GRANDE GUERRA, GLI STUDI PER IL CENTENARIO PARLANO AL NOSTRO OGGI
Caro Tedeschi non ne posso più di commemorazioni della Grande Guerra. Nel 2014 il centenario di Sarajevo, nel 2015 quello dell’entrata in guerra dell’Italia, quest’anno Caporetto, l’anno prossimo immagino Vittorio Veneto e il Piave mormorava… Possibile continuare a viaggiare con la testa rivolta al passato?
Lettera firmata Gentile lettrice, l’immagine da lei citata (viaggiare con la testa rivolta al passato) evoca il rischio di uno schianto. Proporrei un’immagine rovesciata: se non si guarda nello specchietto retrovisore in autostrada, non ci si accorge del Tir della storia che arriva alle nostre spalle con i freni rotti e vuole sorpassarci.
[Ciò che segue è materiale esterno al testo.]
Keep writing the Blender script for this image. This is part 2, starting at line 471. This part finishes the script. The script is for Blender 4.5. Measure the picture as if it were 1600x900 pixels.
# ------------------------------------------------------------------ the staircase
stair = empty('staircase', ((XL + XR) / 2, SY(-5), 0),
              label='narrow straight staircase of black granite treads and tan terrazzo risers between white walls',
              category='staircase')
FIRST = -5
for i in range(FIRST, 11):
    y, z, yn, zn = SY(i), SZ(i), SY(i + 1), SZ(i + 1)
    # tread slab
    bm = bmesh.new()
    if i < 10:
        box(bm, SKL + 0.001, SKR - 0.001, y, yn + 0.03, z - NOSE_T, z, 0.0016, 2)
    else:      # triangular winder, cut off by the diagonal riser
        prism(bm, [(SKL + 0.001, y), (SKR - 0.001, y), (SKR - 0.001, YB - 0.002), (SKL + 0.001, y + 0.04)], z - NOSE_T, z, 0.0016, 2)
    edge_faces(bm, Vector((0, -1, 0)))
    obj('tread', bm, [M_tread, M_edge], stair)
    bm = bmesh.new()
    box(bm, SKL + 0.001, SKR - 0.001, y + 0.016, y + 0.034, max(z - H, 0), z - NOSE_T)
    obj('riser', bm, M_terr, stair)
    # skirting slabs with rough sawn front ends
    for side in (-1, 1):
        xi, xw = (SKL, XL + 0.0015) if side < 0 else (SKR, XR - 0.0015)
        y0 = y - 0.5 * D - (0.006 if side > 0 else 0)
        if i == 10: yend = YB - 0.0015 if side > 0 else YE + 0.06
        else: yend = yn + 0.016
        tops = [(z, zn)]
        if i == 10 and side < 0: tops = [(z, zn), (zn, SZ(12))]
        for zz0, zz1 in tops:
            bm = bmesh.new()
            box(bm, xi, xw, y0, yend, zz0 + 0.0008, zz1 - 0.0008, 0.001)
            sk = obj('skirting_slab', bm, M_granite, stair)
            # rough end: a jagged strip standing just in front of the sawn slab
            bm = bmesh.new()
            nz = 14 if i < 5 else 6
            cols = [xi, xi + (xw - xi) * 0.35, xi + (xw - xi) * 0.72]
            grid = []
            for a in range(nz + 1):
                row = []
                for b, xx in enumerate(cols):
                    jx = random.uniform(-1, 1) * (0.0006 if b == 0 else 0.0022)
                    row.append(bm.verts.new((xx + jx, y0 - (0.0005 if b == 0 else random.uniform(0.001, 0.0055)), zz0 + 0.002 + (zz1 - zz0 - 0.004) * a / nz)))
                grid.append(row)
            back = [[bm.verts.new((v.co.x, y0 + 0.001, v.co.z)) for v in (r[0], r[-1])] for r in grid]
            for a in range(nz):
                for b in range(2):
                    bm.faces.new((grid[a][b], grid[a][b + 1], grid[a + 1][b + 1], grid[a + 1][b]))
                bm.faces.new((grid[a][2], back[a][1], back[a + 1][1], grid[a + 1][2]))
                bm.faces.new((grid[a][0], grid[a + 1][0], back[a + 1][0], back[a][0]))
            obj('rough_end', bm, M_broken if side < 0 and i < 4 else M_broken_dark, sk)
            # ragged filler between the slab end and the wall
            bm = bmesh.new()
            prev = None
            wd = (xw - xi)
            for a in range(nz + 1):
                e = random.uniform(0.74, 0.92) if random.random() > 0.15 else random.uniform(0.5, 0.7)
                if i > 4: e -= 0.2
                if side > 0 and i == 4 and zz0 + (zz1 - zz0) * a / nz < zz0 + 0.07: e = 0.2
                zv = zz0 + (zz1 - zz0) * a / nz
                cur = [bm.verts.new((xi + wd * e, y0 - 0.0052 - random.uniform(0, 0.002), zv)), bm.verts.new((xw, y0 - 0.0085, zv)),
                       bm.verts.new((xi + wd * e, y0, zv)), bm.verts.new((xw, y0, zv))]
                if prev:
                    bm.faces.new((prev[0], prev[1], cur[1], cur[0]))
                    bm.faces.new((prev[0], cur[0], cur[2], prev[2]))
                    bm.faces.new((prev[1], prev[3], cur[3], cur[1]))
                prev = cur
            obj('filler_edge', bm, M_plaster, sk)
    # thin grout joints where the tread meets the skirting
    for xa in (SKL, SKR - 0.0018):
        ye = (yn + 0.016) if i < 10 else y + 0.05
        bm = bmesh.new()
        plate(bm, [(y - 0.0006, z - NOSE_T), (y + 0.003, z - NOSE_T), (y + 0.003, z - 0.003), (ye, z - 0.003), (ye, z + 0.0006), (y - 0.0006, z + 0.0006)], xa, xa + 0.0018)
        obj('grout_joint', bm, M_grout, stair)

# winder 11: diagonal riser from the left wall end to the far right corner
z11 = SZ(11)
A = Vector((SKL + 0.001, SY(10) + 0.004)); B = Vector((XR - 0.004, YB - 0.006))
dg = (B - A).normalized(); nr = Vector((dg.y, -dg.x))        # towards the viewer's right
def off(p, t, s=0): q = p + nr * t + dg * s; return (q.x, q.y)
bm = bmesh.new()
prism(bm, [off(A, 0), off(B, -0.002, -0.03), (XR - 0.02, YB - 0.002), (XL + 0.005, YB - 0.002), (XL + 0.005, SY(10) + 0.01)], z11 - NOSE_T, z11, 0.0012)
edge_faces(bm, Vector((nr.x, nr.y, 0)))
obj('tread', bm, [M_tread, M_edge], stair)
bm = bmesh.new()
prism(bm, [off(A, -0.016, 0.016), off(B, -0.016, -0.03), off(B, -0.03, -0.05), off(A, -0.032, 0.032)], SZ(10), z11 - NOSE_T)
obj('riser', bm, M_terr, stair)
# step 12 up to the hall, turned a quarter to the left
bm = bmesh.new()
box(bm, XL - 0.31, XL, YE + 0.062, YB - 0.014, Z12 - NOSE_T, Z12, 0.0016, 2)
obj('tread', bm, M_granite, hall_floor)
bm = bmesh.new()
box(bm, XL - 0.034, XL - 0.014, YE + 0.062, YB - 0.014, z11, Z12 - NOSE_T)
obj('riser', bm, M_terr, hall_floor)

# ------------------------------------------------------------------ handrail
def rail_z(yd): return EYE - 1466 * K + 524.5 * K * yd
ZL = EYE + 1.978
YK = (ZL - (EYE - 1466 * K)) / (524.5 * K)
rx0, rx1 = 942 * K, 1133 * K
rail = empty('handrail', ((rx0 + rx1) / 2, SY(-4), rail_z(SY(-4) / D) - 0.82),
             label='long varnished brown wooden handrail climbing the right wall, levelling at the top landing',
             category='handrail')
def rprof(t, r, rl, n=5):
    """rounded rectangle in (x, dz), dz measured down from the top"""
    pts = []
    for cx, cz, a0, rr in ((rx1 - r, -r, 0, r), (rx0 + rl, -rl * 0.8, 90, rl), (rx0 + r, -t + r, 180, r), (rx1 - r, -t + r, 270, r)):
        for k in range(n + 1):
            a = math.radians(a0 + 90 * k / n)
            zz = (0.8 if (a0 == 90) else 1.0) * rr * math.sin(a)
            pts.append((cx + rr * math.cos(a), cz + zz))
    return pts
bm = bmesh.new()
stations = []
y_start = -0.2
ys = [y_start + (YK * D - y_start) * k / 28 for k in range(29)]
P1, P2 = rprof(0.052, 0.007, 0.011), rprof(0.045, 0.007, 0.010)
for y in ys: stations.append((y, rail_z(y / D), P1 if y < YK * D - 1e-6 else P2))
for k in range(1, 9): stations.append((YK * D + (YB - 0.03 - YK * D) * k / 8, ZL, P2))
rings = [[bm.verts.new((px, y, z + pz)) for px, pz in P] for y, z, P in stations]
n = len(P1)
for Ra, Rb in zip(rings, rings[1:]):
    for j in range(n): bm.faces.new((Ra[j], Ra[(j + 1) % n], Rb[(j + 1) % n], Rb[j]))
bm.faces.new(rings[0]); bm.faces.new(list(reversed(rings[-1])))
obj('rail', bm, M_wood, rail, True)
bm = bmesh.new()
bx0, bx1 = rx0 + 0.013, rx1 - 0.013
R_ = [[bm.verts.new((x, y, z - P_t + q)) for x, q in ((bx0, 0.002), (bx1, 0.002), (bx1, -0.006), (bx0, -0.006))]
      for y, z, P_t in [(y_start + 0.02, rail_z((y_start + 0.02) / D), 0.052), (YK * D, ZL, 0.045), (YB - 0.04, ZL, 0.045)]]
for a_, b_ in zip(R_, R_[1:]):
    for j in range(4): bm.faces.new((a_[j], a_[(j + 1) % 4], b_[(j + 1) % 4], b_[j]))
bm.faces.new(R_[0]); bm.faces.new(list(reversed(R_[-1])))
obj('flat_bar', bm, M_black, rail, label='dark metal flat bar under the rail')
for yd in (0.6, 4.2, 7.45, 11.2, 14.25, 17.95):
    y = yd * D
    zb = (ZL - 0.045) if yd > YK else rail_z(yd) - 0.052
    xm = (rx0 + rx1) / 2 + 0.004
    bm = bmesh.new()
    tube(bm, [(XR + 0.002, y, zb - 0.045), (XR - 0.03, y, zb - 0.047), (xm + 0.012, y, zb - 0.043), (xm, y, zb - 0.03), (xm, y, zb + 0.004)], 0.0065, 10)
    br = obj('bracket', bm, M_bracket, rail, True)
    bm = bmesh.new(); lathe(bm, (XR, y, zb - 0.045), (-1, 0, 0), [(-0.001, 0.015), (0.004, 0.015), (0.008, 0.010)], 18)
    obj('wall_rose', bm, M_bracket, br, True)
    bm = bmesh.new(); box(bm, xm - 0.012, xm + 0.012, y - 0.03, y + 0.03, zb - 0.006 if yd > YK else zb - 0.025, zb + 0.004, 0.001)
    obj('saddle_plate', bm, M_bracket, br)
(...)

Metafore a parte, Brescia è stata teatro di mille lodevoli iniziative per il centenario. Non tutte pubblicizzate, non tutte capite. Eppure tutte importanti. Una recente riunione del Comitato provinciale di coordinamento delle iniziative per il Centenario della Grande guerra ha fotografato la varietà di iniziative messe in campo da associazioni d’arma e Museo della Guerra bianca, Ateneo e Aab, Conservatorio e Impronta Camuna, Rete bibliotecaria e Faro Tricolore, per citare solo alcuni. Troppo? Tutt’altro. Brescia fu zona di confine, luogo di guerra e retrovie: senza conoscere quelle vicende non si capiscono memoria collettiva, balzo industriale, mutamenti del costume (l’emancipazione lavorativa femminile parte da lì…) e certi tratti topografici della nostra terra, dai sentieri di montagna ai forti in quota. In più, se non si parte da lì non si capisce nulla della guerra civile europea che durò un trentennio e assunse nuove forme (“fredde”) dopo il 1945. Per capire il tutto non si può prescindere dall’umiliazione che uno Stato vincitore (l’Italia) e uno sconfitto (la Germania) subirono al tavolo alle trattative di Versailles. Se ne trova una sintesi icastica nel bel libro «Fiume. L’anniversario che cambiò l’Italia» di Pier Luigi Vercesi (Neri Pozza). È più facile vincere una guerra che costruire la pace al tavolo delle trattative. I diplomatici lo sanno bene. Le vicende di cento anni fa ce lo dimostrano. Non mi pare una lezione scontata, soprattutto oggi.